"Let books be your dining table, / And you shall be full of delights. / Let them be your
mattress,/
And you shall sleep restful nights" (St. Ephraim the Syrian).


Tuesday, March 26, 2013

Bible Wars!

One of the most wonderfully provocative (there are many) of Stanley Hauerwas's books that I read a long time ago was his Unleashing the Scripture: Freeing the Bible from Captivity to America, which begins by saying that no Bibles should be left lying about for untrained people to pick up and attempt to read for themselves. Hauerwas says nobody--not kids at their confirmation or graduation, not adults in church--should be able to just pick up a Bible and decide for himself what it means. We are all too corrupted by the reading habits of modernity to be able to do that and we need to submit to the Church to learn how to live in peace with one another before opening the Scriptures together under the authority of the Church.
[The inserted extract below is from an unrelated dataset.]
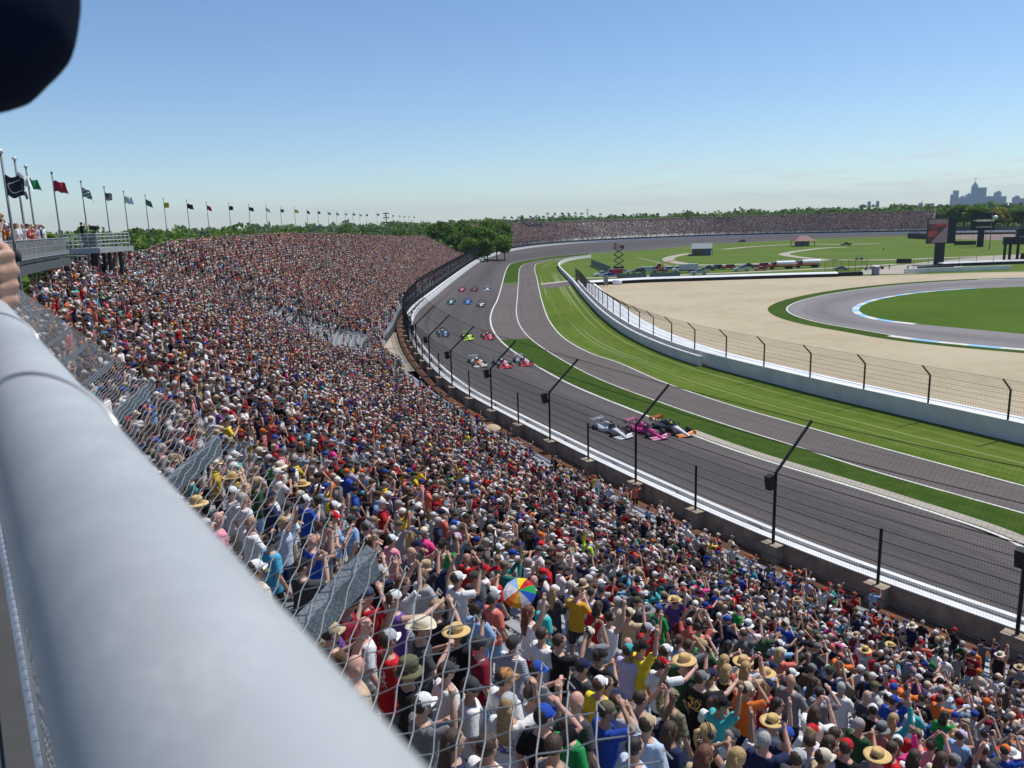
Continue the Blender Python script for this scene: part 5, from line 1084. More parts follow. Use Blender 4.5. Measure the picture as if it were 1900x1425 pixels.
# upper press stand behind its near end
sA, sB = s_of(gp(1012, 452, 3))[0], s_of(gp(1092, 449, 3))[0]
def mini_stand(s0, s1, o0, z0, rows, label, roofed):
    t = tag(empty('upper_stand', (*off(np.array([s0]), o0)[0], 0)), label, 'upper stand'); b = np.array(t.location); ss = np.linspace(s0, s1, 14); mb = MB()
    mb.sweep(np.c_[off(ss, o0), np.zeros(14)]-b, [(0, z0-2.2), (0, z0+1.1), (.15, z0+1.1), (.15, z0), (rows*.8, z0+rows*.4), (rows*.8, z0-2.2)]).obj('seating_deck', DARKS, t)
    for s in np.linspace(s0+1, s1-1, 7):
        for o in (1., rows*.8-1): p = off(np.array([s]), o0+o)[0]-b[:2]; MB().box((*p, (z0-1.)/2), (.5, .5, z0-1.)).obj('column', DARKS, t)
    mb = MB(); zt = z0+rows*.4
    for s in np.linspace(s0, s1, 20): p = np.r_[off(np.array([s]), o0+rows*.8)[0], zt]-b; mb.tube([p, p+UPV*1.6], .07, 4)
    for h in (.8, 1.6): mb.tube([np.r_[off(np.array([s]), o0+rows*.8)[0], zt+h]-b for s in ss], .07, 4)
    mb.obj('back_rail', DARKS, t)
    P = []
    for q in range(rows): s = np.arange(s0+1, s1-1, .7); s = s[RNG.random(len(s)) < .75]; P.append(np.c_[off(s, o0+q*.8+.4), np.full(len(s), z0+q*.4)])
    P = np.concatenate(P); add_crowd(P, np.full(len(P), fc[int(s0/2)]), 2)
    return t
mini_stand(s_of(gp(1012, 450, 3))[0], s_of(gp(1096, 448, 3))[0], 26, 15.6, 8, 'dark raised stand on columns behind the near end of the distant grandstand', False)
mini_stand(s_of(gp(957, 458, 3))[0], s_of(gp(1008, 452, 3))[0], 34, 14.2, 5, 'lower dark raised stand beside the distant grandstand nearest the trees'.replace('nearest', 'next to'), False)
tag(crowd_object('distant_crowd'), 'far off crowd packed on the distant grandstand', 'crowd')
# ------------------------------------------------------------------ camera platform at the end of the upper deck
pc = gd(190, 455, 76); pcx = gd(240, 450, 79); pw = gd(137, 458, 71)
u_ = (pcx-gd(180, 456, 74.)); u_[2] = 0; u_ /= np.linalg.norm(u_); v_ = np.array([-u_[1], u_[0], 0])
pl = tag(empty('camera_platform', (*gd(180, 456, 74.)[:2], FLOOR_Z-.05), math.atan2(u_[1], u_[0])), 'railed grey camera platform standing on dark columns past the upper deck end', 'platform')
PW, PD = float(np.linalg.norm((pcx-gd(180, 456, 74.))[:2])), 2.7
MB().box((PW/2-.1, PD/2-.2, -.2), (PW+.2, PD+.2, .4)).obj('floor', M('platform_grey', (.30, .315, .32), .6, .1, .1, 2), pl)
mb = MB()
for z in (.3, .6, .9, 1.15):
    for a, b in (((0, 0), (PW, 0)), ((PW, 0), (PW, PD)), ((0, PD), (PW, PD)), ((0, 0), (0, PD))): mb.tube([(*a, z), (*b, z)], .032, 5)
for x in np.linspace(0, PW, 9):
    for y in (0, PD): mb.tube([(x, y, 0), (x, y, 1.15)], .035, 5)
for y in np.linspace(0, PD, 5): mb.tube([(0, y, 0), (0, y, 1.15)], .035, 5)
mb.obj('guard_rail', RAILM, pl)
MB().box((.55, .62, .6), (.9, 1.0, 1.0)).obj('cabinet', STEEL, pl)
for x, y in ((.8, 1), (.8, 3.4), (3., 1), (3., 3.4), (PW-.7, 1), (PW-.7, 3.4)):
    q = MB().box((x, y*.6, -4.2), (.24, .24, 7.6)); 
    if x > 2.5: q.tube([(x, y*.6, -2.2), (x+1.1, y*.6, -.4)], .08, 5)
    q.obj('column', DARKS, pl)
mb = MB()
for k in range(6): mb.box((-.9, 1.5+.0*k, -.55-.42*k), (1.7, 1.6, .07))
mb.box((-1.8, .75, -1.6), (.07, .07, 2.6)).box((-.1, .75, -1.6), (.07, .07, 2.6)); mb.obj('stair', STEEL, pl)
w_ = np.array(pl.matrix_basis@Vector((1., 2.2, 0)))+0 if False else None
pl_m = Matrix.Translation(pl.location)@Matrix.Rotation(pl.rotation_euler.z, 4, 'Z')
q = pl_m@Vector((1.2, 1.7, .35)); person(tuple(q), face_track(s_of(q)[0])+.5, 'person in black shirt working a camera on the railed platform', 'camera crew', 'photo', 'black', 'tee', 'cap', 'black', None, 'brown', 'trousers', 'black', 1)
tp = MB().box((0, .0, 1.62), (.26, .5, .3)).tube([(0, .25, 1.62), (0, .52, 1.62)], .09, 10)
for a in (0, 2.1, 4.2): tp.tube([(0, 0, 1.45), (.5*math.cos(a), .5*math.sin(a), 0)], .025, 5)
q = pl_m@Vector((2.0, 1.2, 0)); tp = tp.obj('television_camera', BLACKM, None, loc=q); tp.rotation_euler = (0, 0, -1.2); tag(tp, 'black television camera on a tripod on the railed platform', 'camera')
# ------------------------------------------------------------------ flags along the back of the stand
FLG = {'white': (.75, .75, .75), 'green': (.01, .22, .07), 'yellow': (.78, .56, .02), 'black': (.014, .014, .018), 'red': (.52, .02, .035)}
FM = {k: M('flag_'+k, v, .8, 0, .06, 3) for k, v in FLG.items()}
FM['chequered'] = check_mat('flag_chequered', (.75, .75, .75), (.015, .015, .015), 1)
def flag_uv_check(m, n):
    nt = m.node_tree; ck = [x for x in nt.nodes if x.type == 'TEX_CHECKER'][0]; uv = nt.nodes.new('ShaderNodeUVMap'); uv.uv_map = 'UVMap'; ck.inputs['Scale'].default_value = n; nt.links.new(uv.outputs[0], ck.inputs[0])
flag_uv_check(FM['chequered'], 5)
def flag_blue_stripes():
    m, nt, b = node_mat('flag_striped'); N, L = nt.nodes.new, nt.links.new; uv = N('ShaderNodeUVMap'); uv.uv_map = 'UVMap'; sp = N('ShaderNodeSeparateXYZ'); L(uv.outputs[0], sp.inputs[0])
    w = N('ShaderNodeMath'); w.operation = 'SINE'; ml = N('ShaderNodeMath'); ml.operation = 'MULTIPLY'; ml.inputs[1].default_value = 41; L(sp.outputs['Y'], ml.inputs[0]); L(ml.outputs[0], w.inputs[0])
    g = N('ShaderNodeMath'); g.operation = 'GREATER_THAN'; g.inputs[1].default_value = 0; L(w.outputs[0], g.inputs[0]); mx = N('ShaderNodeMix'); mx.data_type = 'RGBA'; mx.inputs[6].default_value = (.45, .02, .04, 1); mx.inputs[7].default_value = (.7, .7, .7, 1); L(g.outputs[0], mx.inputs[0])
    a = N('ShaderNodeMath'); a.operation = 'LESS_THAN'; a.inputs[1].default_value = .42; L(sp.outputs['X'], a.inputs[0]); c = N('ShaderNodeMath'); c.operation = 'GREATER_THAN'; c.inputs[1].default_value = .45; L(sp.outputs['Y'], c.inputs[0]); d = N('ShaderNodeMath'); d.operation = 'MULTIPLY'; L(a.outputs[0], d.inputs[0]); L(c.outputs[0], d.inputs[1])
    m2 = N('ShaderNodeMix'); m2.data_type = 'RGBA'; m2.inputs[7].default_value = (.03, .045, .16, 1); L(d.outputs[0], m2.inputs[0]); L(mx.outputs[2], m2.inputs[6]); L(m2.outputs[2], b.inputs['Base Color']); b.inputs['Roughness'].default_value = .8; return m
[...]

That book came back to me in reading of a forthcoming study later this spring: Stephen Batalden, Russian Bible Wars: Modern Scriptural Translation and Cultural Authority (Cambridge University Press, 2013), 360pp.
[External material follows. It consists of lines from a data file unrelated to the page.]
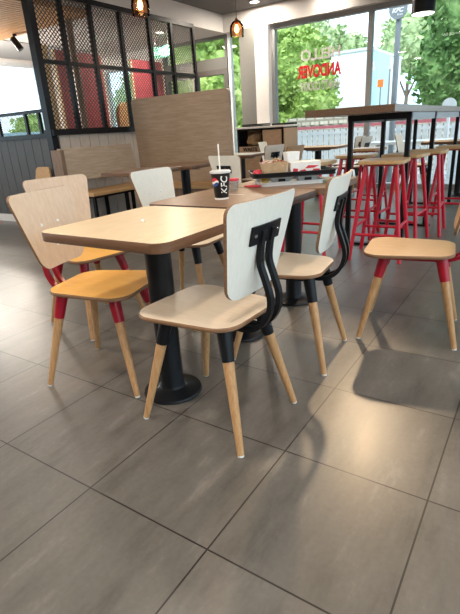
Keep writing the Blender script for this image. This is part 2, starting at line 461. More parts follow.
# the mesh screen on top
ms = thing('mesh_screen', 'tall black framed metal mesh screen above the whitewashed low wall', 'screen', (PX - .03, 3.15, 0))
bm = new(); box(bm, -.05, .05, -.05, .035, 0, 2.69); obj('corner_post', bm, M['black'], ms)
bm = new(); box(bm, -.10, .085, -.04, 3.08, 1.12, 1.19); obj('ledge', bm, M['black'], ms)
bm = new(); box(bm, -.03, .03, .035, 3.04, 2.63, 2.69); obj('top_rail', bm, M['black'], ms)
YV = [3.15, 3.575, 4.03, 4.55, 5.13, 5.62, 6.18]
bm = new(); box(bm, -.022, .022, .035, 3.02, 1.915, 1.96); obj('middle_rail', bm, M['black'], ms)
for yv in YV[1:]:
    bm = new(); box(bm, -.028, .028, yv - 3.15 - .025, yv - 3.15 + .025, 1.19, 2.63); obj('upright', bm, M['black'], ms)
def lattice(bm, a0, a1, z0, z1, pw, ph, t, put):
    """diamond mesh between a0..a1 and z0..z1; put(a,z,d)->point"""
    W, H = a1 - a0, z1 - z0; k = ph / pw
    for sgn in (1, -1):
        n0 = -int(H / ph) - 2; n1 = int(W / pw) + int(H / ph) + 4
        for i in range(n0, n1):
            # line: z = sgn*k*(a - off)
            off = i * pw
            if sgn == 1: pts = [(off, 0), (off + H / k, H)]
            else: pts = [(off, H), (off + H / k, 0)]
            (xa, za), (xb, zb) = pts
            if xb <= 0 or xa >= W: continue
            if xa < 0: za += (zb - za) * (-xa) / (xb - xa); xa = 0
            if xb > W: zb = za + (zb - za) * (W - xa) / (xb - xa); xb = W
            if xb - xa < .004: continue
            d = Vector((xb - xa, zb - za)).normalized(); n = Vector((-d.y, d.x)) * t / 2
            q = [(xa - n.x, za - n.y), (xb - n.x, zb - n.y), (xb + n.x, zb + n.y), (xa + n.x, za + n.y)]
            v = [bm.verts.new(put(a0 + a, z0 + z, dd)) for dd in (-t / 2, t / 2) for a, z in q]
            for f in ((0, 1, 2, 3), (7, 6, 5, 4), (0, 4, 5, 1), (1, 5, 6, 2), (2, 6, 7, 3), (3, 7, 4, 0)):
                bm.faces.new([v[i_] for i_ in f])
for i in range(6):
    for z0, z1 in ((1.19, 1.915), (1.96, 2.63)):
        bm = new(); lattice(bm, YV[i] - 3.15 + .03, YV[i + 1] - 3.15 - .025, z0, z1, (.052), .052, .0075, lambda a, z, d: (d, a, z))
        obj('mesh_panel', bm, M['meshmetal'], ms)
# short rail with mesh on the grey wall
mr = thing('mesh_rail', 'low dark rail with fine mesh infill on top of the grey wall', 'railing', (-5.79, 3.24, 1.10))
bm = new(); box(bm, -2.1, 2.1, -.07, .07, 0, .055); obj('ledge', bm, M['black'], mr)
bm = new(); box(bm, -2.1, 2.1, -.018, .018, .30, .34); obj('top_rail', bm, M['black'], mr)
ux = [-2.1 + .62 * i for i in range(7)] + [1.9]
for u in ux:
    bm = new(); box(bm, u - .02, u + .02, -.018, .018, .055, .30); obj('upright', bm, M['black'], mr)
for a, b_ in zip(ux[2:], ux[3:]):
    bm = new(); lattice(bm, a + .02, b_ - .02, .055, .30, .03, .03, .004, lambda a, z, d: (a, d, z)); obj('mesh_panel', bm, M['meshmetal'], mr)

# ------------------------------------------------------------------ booth
bench = thing('bench', 'light oak bench with tall plain back against whitewashed board wall', 'bench', (-3.2, 3.7, 0))
bm = new()
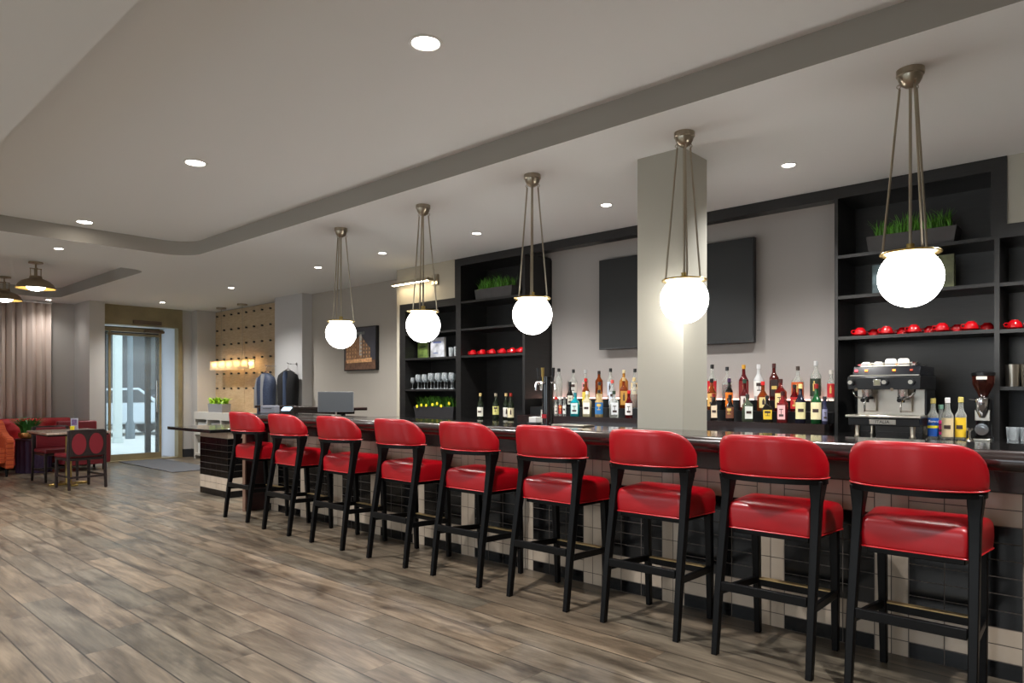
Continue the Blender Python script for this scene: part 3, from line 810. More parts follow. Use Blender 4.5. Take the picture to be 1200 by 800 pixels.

About this book the publisher tells us:
Although biblical texts were known in Church Slavonic as early as the ninth century, translation of the Bible into Russian came about only in the nineteenth century. Modern scriptural translation generated major religious and cultural conflict within the Russian Orthodox church. The resulting divisions left church authority particularly vulnerable to political pressures exerted upon it in the twentieth century. Russian Bible Wars illuminates the fundamental issues of authority that have divided modern Russian religious culture. Set within the theoretical debate over secularization, the volume clarifies why the Russian Bible was issued relatively late and amidst great controversy. Stephen Batalden's study traces the development of biblical translation into Russian and of the 'Bible wars' that then occurred in the nineteenth and twentieth centuries in Russia. The annotated bibliography of the Russian Bible identifies the different editions and their publication history.